Transcribe the records below exactly.

■ ■ ■

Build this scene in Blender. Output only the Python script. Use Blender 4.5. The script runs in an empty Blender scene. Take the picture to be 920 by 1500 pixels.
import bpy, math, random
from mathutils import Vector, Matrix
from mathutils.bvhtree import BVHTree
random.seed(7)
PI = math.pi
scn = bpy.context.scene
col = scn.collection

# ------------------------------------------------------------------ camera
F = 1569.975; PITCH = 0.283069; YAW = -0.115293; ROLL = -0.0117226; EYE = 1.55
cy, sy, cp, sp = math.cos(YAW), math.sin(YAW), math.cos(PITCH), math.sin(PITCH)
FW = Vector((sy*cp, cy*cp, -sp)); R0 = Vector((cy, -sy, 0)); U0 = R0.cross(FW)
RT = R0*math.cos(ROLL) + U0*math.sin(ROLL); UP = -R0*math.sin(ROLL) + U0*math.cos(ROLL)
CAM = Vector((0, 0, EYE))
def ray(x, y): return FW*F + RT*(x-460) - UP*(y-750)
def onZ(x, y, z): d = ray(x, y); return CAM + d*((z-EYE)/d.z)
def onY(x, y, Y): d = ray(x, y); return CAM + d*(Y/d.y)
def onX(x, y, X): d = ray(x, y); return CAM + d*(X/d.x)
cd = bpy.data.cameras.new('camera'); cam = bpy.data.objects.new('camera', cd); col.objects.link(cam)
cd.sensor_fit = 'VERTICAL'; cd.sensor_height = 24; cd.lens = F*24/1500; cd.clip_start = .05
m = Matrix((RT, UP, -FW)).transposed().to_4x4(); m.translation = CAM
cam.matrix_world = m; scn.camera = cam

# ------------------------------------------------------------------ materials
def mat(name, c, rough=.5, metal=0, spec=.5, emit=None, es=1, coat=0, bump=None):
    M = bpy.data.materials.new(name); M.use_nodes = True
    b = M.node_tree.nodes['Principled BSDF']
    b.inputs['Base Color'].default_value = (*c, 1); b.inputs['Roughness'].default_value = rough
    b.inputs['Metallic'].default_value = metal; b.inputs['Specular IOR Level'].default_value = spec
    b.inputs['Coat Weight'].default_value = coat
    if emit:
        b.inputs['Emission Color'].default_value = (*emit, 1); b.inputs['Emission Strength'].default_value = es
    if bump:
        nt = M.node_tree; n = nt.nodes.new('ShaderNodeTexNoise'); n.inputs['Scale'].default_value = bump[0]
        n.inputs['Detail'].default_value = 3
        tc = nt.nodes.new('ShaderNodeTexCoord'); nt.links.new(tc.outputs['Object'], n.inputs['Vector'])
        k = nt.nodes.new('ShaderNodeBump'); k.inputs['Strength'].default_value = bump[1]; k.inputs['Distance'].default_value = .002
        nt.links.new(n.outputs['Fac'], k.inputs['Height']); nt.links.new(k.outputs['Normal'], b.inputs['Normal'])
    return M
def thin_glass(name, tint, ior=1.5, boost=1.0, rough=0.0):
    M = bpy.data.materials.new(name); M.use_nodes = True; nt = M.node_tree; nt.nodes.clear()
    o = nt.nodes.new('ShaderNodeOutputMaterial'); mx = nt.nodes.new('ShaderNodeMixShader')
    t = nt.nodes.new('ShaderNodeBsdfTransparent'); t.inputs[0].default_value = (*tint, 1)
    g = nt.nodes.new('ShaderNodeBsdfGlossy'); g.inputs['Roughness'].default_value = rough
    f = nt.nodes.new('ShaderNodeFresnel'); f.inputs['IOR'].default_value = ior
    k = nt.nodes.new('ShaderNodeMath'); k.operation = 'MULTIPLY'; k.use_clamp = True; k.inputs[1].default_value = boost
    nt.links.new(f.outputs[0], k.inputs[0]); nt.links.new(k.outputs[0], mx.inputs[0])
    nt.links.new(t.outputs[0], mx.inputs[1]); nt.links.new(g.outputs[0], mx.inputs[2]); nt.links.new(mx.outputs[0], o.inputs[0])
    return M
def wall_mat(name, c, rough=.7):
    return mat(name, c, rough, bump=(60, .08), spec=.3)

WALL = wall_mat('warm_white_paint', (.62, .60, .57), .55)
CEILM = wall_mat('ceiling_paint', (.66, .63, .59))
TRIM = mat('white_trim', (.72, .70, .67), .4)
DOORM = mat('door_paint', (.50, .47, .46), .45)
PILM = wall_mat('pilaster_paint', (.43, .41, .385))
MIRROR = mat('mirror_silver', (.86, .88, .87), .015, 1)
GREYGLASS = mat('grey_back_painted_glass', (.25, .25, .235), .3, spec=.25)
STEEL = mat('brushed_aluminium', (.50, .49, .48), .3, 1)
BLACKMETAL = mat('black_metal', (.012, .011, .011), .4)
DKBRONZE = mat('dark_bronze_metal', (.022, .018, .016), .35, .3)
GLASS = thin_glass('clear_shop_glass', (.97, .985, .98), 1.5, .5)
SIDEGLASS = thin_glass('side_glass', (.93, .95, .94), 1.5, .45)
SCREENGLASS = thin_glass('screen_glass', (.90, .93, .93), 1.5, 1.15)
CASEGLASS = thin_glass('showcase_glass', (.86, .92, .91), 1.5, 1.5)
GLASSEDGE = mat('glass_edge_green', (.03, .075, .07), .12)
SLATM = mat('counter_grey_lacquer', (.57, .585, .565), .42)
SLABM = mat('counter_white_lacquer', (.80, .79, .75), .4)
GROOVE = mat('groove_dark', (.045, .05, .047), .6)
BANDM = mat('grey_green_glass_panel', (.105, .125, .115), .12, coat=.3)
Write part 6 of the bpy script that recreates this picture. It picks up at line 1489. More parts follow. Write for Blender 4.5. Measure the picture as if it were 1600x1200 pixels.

■ ■ ■

_PROBLEM SOLUTION:_
Build this scene in Blender. Output only the Python script. Use Blender 4.5. The script runs in an empty Blender scene. Take the picture to be 920 by 1500 pixels.
import bpy, math, random
from mathutils import Vector, Matrix
from mathutils.bvhtree import BVHTree
random.seed(7)
PI = math.pi
scn = bpy.context.scene
col = scn.collection

# ------------------------------------------------------------------ camera
F = 1569.975; PITCH = 0.283069; YAW = -0.115293; ROLL = -0.0117226; EYE = 1.55
cy, sy, cp, sp = math.cos(YAW), math.sin(YAW), math.cos(PITCH), math.sin(PITCH)
FW = Vector((sy*cp, cy*cp, -sp)); R0 = Vector((cy, -sy, 0)); U0 = R0.cross(FW)
RT = R0*math.cos(ROLL) + U0*math.sin(ROLL); UP = -R0*math.sin(ROLL) + U0*math.cos(ROLL)
CAM = Vector((0, 0, EYE))
def ray(x, y): return FW*F + RT*(x-460) - UP*(y-750)
def onZ(x, y, z): d = ray(x, y); return CAM + d*((z-EYE)/d.z)
def onY(x, y, Y): d = ray(x, y); return CAM + d*(Y/d.y)
def onX(x, y, X): d = ray(x, y); return CAM + d*(X/d.x)
cd = bpy.data.cameras.new('camera'); cam = bpy.data.objects.new('camera', cd); col.objects.link(cam)
cd.sensor_fit = 'VERTICAL'; cd.sensor_height = 24; cd.lens = F*24/1500; cd.clip_start = .05
m = Matrix((RT, UP, -FW)).transposed().to_4x4(); m.translation = CAM
cam.matrix_world = m; scn.camera = cam

# ------------------------------------------------------------------ materials
def mat(name, c, rough=.5, metal=0, spec=.5, emit=None, es=1, coat=0, bump=None):
    M = bpy.data.materials.new(name); M.use_nodes = True
    b = M.node_tree.nodes['Principled BSDF']
    b.inputs['Base Color'].default_value = (*c, 1); b.inputs['Roughness'].default_value = rough
    b.inputs['Metallic'].default_value = metal; b.inputs['Specular IOR Level'].default_value = spec
    b.inputs['Coat Weight'].default_value = coat
    if emit:
        b.inputs['Emission Color'].default_value = (*emit, 1); b.inputs['Emission Strength'].default_value = es
    if bump:
        nt = M.node_tree; n = nt.nodes.new('ShaderNodeTexNoise'); n.inputs['Scale'].default_value = bump[0]
        n.inputs['Detail'].default_value = 3
        tc = nt.nodes.new('ShaderNodeTexCoord'); nt.links.new(tc.outputs['Object'], n.inputs['Vector'])
        k = nt.nodes.new('ShaderNodeBump'); k.inputs['Strength'].default_value = bump[1]; k.inputs['Distance'].default_value = .002
        nt.links.new(n.outputs['Fac'], k.inputs['Height']); nt.links.new(k.outputs['Normal'], b.inputs['Normal'])
    return M
def thin_glass(name, tint, ior=1.5, boost=1.0, rough=0.0):
    M = bpy.data.materials.new(name); M.use_nodes = True; nt = M.node_tree; nt.nodes.clear()
    o = nt.nodes.new('ShaderNodeOutputMaterial'); mx = nt.nodes.new('ShaderNodeMixShader')
    t = nt.nodes.new('ShaderNodeBsdfTransparent'); t.inputs[0].default_value = (*tint, 1)
    g = nt.nodes.new('ShaderNodeBsdfGlossy'); g.inputs['Roughness'].default_value = rough
    f = nt.nodes.new('ShaderNodeFresnel'); f.inputs['IOR'].default_value = ior
    k = nt.nodes.new('ShaderNodeMath'); k.operation = 'MULTIPLY'; k.use_clamp = True; k.inputs[1].default_value = boost
    nt.links.new(f.outputs[0], k.inputs[0]); nt.links.new(k.outputs[0], mx.inputs[0])
    nt.links.new(t.outputs[0], mx.inputs[1]); nt.links.new(g.outputs[0], mx.inputs[2]); nt.links.new(mx.outputs[0], o.inputs[0])
    return M
def wall_mat(name, c, rough=.7):
    return mat(name, c, rough, bump=(60, .08), spec=.3)

WALL = wall_mat('warm_white_paint', (.62, .60, .57), .55)
CEILM = wall_mat('ceiling_paint', (.66, .63, .59))
TRIM = mat('white_trim', (.72, .70, .67), .4)
DOORM = mat('door_paint', (.50, .47, .46), .45)
PILM = wall_mat('pilaster_paint', (.43, .41, .385))
MIRROR = mat('mirror_silver', (.86, .88, .87), .015, 1)
GREYGLASS = mat('grey_back_painted_glass', (.25, .25, .235), .3, spec=.25)
STEEL = mat('brushed_aluminium', (.50, .49, .48), .3, 1)
BLACKMETAL = mat('black_metal', (.012, .011, .011), .4)
DKBRONZE = mat('dark_bronze_metal', (.022, .018, .016), .35, .3)
GLASS = thin_glass('clear_shop_glass', (.97, .985, .98), 1.5, .5)
SIDEGLASS = thin_glass('side_glass', (.93, .95, .94), 1.5, .45)
SCREENGLASS = thin_glass('screen_glass', (.90, .93, .93), 1.5, 1.15)
CASEGLASS = thin_glass('showcase_glass', (.86, .92, .91), 1.5, 1.5)
GLASSEDGE = mat('glass_edge_green', (.03, .075, .07), .12)
SLATM = mat('counter_grey_lacquer', (.57, .585, .565), .42)
SLABM = mat('counter_white_lacquer', (.80, .79, .75), .4)
GROOVE = mat('groove_dark', (.045, .05, .047), .6)
BANDM = mat('grey_green_glass_panel', (.105, .125, .115), .12, coat=.3)
Write part 6 of the bpy script that recreates this picture. It picks up at line 1489. More parts follow. Write for Blender 4.5. Measure the picture as if it were 1600x1200 pixels.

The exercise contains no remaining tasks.